▸ Task description: State how many lines in the listing below include the word "from", and add nothing besides the number.
══════
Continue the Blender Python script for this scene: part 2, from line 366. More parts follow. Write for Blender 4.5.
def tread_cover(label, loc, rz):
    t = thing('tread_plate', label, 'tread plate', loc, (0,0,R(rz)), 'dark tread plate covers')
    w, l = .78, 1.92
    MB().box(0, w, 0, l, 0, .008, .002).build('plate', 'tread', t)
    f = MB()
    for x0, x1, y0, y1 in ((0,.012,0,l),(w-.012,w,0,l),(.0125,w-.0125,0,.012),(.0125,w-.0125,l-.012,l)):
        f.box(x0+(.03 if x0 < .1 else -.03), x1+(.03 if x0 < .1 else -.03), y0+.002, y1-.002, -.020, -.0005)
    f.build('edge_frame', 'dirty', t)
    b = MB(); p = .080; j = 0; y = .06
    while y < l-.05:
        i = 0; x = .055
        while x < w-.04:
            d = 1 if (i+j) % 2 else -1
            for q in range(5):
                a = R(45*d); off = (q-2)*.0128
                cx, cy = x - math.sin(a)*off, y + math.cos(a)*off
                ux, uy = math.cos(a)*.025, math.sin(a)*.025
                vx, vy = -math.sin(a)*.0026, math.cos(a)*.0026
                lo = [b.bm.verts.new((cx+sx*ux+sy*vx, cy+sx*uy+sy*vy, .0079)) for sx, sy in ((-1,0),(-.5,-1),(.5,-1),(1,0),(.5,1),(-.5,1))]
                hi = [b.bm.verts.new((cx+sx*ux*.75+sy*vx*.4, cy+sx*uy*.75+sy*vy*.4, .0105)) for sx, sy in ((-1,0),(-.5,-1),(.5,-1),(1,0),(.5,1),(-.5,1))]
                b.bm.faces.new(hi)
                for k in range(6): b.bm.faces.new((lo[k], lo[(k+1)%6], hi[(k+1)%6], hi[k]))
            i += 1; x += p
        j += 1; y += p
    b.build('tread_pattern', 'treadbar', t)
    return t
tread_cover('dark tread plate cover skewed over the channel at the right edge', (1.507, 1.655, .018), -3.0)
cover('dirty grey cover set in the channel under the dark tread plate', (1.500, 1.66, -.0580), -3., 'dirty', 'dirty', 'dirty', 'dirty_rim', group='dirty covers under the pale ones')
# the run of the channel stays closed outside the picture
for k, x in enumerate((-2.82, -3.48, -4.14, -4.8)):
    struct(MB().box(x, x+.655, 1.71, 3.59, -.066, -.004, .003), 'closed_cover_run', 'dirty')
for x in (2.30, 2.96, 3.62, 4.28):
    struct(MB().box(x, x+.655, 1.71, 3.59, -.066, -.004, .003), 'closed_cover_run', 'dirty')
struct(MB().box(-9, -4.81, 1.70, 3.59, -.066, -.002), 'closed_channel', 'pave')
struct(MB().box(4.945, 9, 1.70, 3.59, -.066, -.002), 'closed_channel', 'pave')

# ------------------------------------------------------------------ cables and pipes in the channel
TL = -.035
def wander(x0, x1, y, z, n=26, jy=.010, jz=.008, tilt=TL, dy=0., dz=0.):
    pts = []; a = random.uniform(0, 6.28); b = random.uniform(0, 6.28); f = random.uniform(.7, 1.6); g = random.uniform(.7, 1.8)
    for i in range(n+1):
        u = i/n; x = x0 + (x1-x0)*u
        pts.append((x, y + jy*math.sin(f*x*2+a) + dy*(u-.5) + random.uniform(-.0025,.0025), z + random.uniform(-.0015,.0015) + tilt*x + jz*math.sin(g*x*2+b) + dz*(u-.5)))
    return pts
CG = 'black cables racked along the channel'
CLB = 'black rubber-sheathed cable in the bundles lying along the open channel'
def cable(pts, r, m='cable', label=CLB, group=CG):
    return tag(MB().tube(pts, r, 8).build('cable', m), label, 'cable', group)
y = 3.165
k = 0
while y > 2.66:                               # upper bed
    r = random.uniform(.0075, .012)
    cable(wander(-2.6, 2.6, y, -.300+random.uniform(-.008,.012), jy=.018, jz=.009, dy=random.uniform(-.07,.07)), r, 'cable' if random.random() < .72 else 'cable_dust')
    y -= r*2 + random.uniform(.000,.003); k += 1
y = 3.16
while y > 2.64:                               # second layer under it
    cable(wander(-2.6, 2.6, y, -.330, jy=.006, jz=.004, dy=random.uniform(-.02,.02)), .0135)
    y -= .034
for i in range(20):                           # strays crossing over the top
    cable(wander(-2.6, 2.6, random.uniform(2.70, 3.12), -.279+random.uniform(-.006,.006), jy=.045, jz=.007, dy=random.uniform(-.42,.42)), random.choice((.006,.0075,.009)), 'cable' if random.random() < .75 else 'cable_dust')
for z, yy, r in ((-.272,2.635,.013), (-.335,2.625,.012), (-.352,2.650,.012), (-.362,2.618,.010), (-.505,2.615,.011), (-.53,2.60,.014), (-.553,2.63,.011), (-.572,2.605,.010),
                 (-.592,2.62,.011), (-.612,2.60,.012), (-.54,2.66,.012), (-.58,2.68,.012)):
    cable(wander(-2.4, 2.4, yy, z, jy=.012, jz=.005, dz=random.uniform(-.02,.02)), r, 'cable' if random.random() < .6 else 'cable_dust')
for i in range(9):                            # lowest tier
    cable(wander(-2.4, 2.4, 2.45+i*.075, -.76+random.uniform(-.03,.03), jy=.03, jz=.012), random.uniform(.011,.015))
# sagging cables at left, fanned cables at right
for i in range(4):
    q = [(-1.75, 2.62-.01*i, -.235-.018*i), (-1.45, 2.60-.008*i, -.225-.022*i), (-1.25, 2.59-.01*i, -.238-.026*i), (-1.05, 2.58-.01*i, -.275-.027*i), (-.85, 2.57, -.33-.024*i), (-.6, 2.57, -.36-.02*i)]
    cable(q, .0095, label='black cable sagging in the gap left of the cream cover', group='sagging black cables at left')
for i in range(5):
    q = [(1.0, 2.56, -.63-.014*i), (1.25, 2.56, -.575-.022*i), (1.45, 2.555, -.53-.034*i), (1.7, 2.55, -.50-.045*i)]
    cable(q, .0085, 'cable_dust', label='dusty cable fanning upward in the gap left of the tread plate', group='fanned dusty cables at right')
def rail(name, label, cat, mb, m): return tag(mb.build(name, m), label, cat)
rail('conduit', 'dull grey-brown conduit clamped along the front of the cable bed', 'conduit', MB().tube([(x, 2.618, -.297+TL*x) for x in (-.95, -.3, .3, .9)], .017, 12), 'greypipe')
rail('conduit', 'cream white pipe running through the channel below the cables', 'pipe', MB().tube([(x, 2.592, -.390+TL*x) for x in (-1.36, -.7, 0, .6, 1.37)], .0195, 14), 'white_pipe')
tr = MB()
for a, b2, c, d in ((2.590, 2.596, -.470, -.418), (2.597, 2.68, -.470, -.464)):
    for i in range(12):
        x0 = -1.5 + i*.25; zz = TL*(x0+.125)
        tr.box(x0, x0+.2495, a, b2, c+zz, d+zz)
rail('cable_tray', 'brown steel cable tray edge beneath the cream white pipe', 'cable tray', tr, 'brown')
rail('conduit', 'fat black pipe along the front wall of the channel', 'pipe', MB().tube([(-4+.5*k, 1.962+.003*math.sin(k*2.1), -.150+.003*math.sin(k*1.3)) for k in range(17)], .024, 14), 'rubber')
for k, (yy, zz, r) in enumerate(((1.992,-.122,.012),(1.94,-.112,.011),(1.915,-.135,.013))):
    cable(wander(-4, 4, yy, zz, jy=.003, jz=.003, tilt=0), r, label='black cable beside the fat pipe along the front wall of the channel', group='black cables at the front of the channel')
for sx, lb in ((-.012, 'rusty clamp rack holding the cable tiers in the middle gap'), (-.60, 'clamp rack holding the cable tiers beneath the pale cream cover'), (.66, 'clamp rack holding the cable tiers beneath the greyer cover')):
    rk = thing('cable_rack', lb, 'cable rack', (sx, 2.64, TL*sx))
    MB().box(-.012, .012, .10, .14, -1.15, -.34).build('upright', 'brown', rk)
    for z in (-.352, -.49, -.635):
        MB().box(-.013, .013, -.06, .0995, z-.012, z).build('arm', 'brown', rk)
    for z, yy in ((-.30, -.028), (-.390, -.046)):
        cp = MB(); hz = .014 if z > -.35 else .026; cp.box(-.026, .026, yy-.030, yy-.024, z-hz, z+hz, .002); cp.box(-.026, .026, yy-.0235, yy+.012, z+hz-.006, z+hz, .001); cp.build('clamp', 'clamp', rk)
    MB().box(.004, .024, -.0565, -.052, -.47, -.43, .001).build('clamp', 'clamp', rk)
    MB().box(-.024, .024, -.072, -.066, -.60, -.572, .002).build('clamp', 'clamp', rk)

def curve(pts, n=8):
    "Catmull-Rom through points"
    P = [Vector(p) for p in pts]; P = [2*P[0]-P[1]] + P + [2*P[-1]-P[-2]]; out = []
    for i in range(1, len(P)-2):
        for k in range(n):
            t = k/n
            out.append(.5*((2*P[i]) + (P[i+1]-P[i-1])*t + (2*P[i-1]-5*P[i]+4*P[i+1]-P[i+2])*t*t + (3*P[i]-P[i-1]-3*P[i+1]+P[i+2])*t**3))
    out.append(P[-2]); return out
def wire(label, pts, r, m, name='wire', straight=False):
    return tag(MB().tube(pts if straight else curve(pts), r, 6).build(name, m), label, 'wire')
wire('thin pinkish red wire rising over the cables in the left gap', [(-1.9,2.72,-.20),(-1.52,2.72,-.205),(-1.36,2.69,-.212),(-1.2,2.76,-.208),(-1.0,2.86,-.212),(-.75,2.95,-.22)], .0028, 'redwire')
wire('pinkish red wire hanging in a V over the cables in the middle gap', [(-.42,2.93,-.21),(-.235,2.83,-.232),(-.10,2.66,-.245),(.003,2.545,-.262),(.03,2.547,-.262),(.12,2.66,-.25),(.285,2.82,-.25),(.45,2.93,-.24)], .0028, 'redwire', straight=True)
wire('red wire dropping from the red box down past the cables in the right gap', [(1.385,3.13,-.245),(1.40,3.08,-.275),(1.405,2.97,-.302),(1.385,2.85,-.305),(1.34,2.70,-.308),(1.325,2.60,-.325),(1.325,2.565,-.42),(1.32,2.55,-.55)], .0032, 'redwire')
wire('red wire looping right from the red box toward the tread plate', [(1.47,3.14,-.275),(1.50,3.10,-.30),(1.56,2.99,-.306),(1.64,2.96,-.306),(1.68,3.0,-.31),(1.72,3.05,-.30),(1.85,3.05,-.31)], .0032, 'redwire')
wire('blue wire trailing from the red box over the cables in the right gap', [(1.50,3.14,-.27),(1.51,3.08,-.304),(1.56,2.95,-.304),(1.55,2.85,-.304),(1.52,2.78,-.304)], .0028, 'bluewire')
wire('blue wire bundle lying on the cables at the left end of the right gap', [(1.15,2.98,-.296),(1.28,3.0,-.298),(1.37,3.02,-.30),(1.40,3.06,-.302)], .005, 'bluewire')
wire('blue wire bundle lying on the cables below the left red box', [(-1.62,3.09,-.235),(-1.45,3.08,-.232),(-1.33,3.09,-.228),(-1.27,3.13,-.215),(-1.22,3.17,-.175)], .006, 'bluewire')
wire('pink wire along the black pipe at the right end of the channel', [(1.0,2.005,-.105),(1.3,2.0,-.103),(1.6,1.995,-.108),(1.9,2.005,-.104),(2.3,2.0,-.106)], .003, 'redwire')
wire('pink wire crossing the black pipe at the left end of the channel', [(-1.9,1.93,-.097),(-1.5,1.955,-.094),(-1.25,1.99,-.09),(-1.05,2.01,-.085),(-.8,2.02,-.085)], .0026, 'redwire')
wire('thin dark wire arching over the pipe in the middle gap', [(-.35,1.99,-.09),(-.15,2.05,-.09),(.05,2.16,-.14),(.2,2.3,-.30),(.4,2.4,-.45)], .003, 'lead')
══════
▸ Exercise result: 4